(Objective)
Reproduce each line of the listing exactly.
Start Collected data
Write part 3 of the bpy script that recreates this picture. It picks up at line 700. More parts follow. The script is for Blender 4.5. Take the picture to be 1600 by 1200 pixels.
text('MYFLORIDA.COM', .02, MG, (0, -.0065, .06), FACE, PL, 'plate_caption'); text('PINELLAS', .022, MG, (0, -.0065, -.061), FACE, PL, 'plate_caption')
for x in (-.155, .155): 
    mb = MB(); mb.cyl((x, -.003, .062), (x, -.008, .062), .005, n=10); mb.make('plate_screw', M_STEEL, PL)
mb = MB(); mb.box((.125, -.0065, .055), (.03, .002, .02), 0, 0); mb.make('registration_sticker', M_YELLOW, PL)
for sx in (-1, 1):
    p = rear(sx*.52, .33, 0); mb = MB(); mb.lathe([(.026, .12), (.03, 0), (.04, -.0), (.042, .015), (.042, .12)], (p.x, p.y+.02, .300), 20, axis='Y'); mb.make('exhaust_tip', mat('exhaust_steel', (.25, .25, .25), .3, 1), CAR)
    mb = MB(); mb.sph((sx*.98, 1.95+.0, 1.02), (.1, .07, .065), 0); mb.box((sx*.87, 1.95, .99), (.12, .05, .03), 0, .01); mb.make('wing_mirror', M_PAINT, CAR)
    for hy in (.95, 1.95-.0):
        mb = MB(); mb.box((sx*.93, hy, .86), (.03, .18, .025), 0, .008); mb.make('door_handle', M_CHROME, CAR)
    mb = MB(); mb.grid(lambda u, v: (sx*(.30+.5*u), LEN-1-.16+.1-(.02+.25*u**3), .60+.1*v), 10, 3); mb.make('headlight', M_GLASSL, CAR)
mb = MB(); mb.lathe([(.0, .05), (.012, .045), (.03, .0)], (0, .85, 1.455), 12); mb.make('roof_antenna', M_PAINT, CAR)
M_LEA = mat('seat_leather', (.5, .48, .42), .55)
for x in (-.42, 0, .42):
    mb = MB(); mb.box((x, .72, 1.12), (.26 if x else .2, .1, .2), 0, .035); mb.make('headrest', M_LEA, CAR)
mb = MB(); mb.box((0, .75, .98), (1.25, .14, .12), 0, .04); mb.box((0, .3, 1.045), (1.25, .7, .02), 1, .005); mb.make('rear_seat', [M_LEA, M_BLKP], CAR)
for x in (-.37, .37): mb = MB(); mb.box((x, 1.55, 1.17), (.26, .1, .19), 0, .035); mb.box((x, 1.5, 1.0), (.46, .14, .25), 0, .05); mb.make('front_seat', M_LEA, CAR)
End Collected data
(Answer)
Write part 3 of the bpy script that recreates this picture. It picks up at line 700. More parts follow. The script is for Blender 4.5. Take the picture to be 1600 by 1200 pixels.
text('MYFLORIDA.COM', .02, MG, (0, -.0065, .06), FACE, PL, 'plate_caption'); text('PINELLAS', .022, MG, (0, -.0065, -.061), FACE, PL, 'plate_caption')
for x in (-.155, .155): 
    mb = MB(); mb.cyl((x, -.003, .062), (x, -.008, .062), .005, n=10); mb.make('plate_screw', M_STEEL, PL)
mb = MB(); mb.box((.125, -.0065, .055), (.03, .002, .02), 0, 0); mb.make('registration_sticker', M_YELLOW, PL)
for sx in (-1, 1):
    p = rear(sx*.52, .33, 0); mb = MB(); mb.lathe([(.026, .12), (.03, 0), (.04, -.0), (.042, .015), (.042, .12)], (p.x, p.y+.02, .300), 20, axis='Y'); mb.make('exhaust_tip', mat('exhaust_steel', (.25, .25, .25), .3, 1), CAR)
    mb = MB(); mb.sph((sx*.98, 1.95+.0, 1.02), (.1, .07, .065), 0); mb.box((sx*.87, 1.95, .99), (.12, .05, .03), 0, .01); mb.make('wing_mirror', M_PAINT, CAR)
    for hy in (.95, 1.95-.0):
        mb = MB(); mb.box((sx*.93, hy, .86), (.03, .18, .025), 0, .008); mb.make('door_handle', M_CHROME, CAR)
    mb = MB(); mb.grid(lambda u, v: (sx*(.30+.5*u), LEN-1-.16+.1-(.02+.25*u**3), .60+.1*v), 10, 3); mb.make('headlight', M_GLASSL, CAR)
mb = MB(); mb.lathe([(.0, .05), (.012, .045), (.03, .0)], (0, .85, 1.455), 12); mb.make('roof_antenna', M_PAINT, CAR)
M_LEA = mat('seat_leather', (.5, .48, .42), .55)
for x in (-.42, 0, .42):
    mb = MB(); mb.box((x, .72, 1.12), (.26 if x else .2, .1, .2), 0, .035); mb.make('headrest', M_LEA, CAR)
mb = MB(); mb.box((0, .75, .98), (1.25, .14, .12), 0, .04); mb.box((0, .3, 1.045), (1.25, .7, .02), 1, .005); mb.make('rear_seat', [M_LEA, M_BLKP], CAR)
for x in (-.37, .37): mb = MB(); mb.box((x, 1.55, 1.17), (.26, .1, .19), 0, .035); mb.box((x, 1.5, 1.0), (.46, .14, .25), 0, .05); mb.make('front_seat', M_LEA, CAR)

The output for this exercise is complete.